In the Rest of the World - the quite considerable part that surprisingly isn't me - people have been yakking about theatre all through Christmas and New Year. I guess in some parts of the globe it isn't 37 degrees (98F for you undecimalised northerners) and some people's brains aren't looking like Dali's clocks. I'm planning to take it relatively easy through January and February, though we all know what happens to plans; but for starters I thought I'd kick the blog awake with a quote from one of my favourite madmen, Friedrich Nietzsche, from his wonderful book The Gay Science.

If we had not welcomed the arts and invented this kind of cult of the untrue, then the realization of general untruth and mendaciousness that now comes to us through science—the realization that delusion and error are conditions of human knowledge and sensation—would be utterly unbearable. Honesty would lead to nausea and suicide. But now there is a counterforce against our honesty that helps us to avoid such consequences: art as the good will to appearance. ....As an artistic phenomenon existence is still bearable for us, and art furnishes us with eyes and hands and above all the good conscience to be able to turn ourselves into such a phenomenon. ....we must discover the hero no less than the fool in our passion for knowledge, we must occasionally find pleasure in our folly, or we cannot continue to find pleasure in our wisdom!

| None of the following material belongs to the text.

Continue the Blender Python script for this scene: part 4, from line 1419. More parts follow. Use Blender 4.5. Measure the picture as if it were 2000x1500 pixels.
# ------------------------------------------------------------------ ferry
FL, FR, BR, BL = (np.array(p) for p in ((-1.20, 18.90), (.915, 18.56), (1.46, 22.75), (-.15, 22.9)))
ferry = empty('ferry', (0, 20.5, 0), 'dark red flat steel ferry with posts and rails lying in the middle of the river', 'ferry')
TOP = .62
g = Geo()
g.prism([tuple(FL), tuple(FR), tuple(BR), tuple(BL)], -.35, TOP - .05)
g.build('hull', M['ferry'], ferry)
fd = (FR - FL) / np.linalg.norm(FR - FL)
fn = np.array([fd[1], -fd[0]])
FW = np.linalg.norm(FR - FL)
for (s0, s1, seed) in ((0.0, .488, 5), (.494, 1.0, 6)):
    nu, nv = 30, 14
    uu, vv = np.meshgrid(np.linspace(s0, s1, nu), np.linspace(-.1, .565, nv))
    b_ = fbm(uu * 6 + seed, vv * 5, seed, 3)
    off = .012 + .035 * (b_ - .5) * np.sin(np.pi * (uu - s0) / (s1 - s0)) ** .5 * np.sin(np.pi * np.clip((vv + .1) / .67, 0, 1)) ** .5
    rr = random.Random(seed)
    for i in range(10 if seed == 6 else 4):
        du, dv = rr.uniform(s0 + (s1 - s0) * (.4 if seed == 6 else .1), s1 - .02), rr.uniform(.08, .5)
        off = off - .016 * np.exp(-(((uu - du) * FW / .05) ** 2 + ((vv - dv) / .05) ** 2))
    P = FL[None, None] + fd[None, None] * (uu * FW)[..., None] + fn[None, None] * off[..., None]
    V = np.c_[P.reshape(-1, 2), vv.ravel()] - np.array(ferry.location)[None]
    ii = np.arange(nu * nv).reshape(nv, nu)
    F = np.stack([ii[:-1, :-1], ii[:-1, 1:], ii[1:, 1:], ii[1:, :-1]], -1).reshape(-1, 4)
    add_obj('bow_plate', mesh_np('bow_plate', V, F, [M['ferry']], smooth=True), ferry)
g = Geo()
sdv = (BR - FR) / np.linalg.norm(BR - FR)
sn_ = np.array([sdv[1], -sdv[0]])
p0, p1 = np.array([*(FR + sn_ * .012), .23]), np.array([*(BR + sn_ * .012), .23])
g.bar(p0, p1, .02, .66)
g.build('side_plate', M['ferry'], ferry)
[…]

Precisely because we are at bottom grave and serious human beings—really more weights than human beings—nothing does us as much good as a fool's cap: we need it in relation to ourselves—we need all exuberant, floating, dancing, mocking, childish, and blissful art lest we lose the freedom above things that our ideal demands of us. It would mean a relapse for us, with our irritable honesty, to get involved entirely in morality and, for the sake of the over-severe demands we make on ourselves in these matters, to become virtuous monsters and scarecrows. We should be able also to stand above morality—and not only to stand with the anxious stiffness of a man who is afraid of slipping and falling at any moment, but also to float above it and play! How then could we possibly dispense with art, and with the fool?— And as long as you are in any way ashamed before yourselves, you do not yet belong with us!

Foolish, exuberant, passionate, floating, dancing, mocking, childish, blissful and shameless... Sounds like aspirations, no? Onward into 2008!


Anonymous said...

Welcome back, Alison! You were missed. And thanks for giving me something to aim for.

Ian Mackenzie said...

Thanks for doing the interview Alison. You've given us a lot to think about.


Alison Croggon said...

Thanks, George! My pleasure indeed, Ian - thanks for asking me!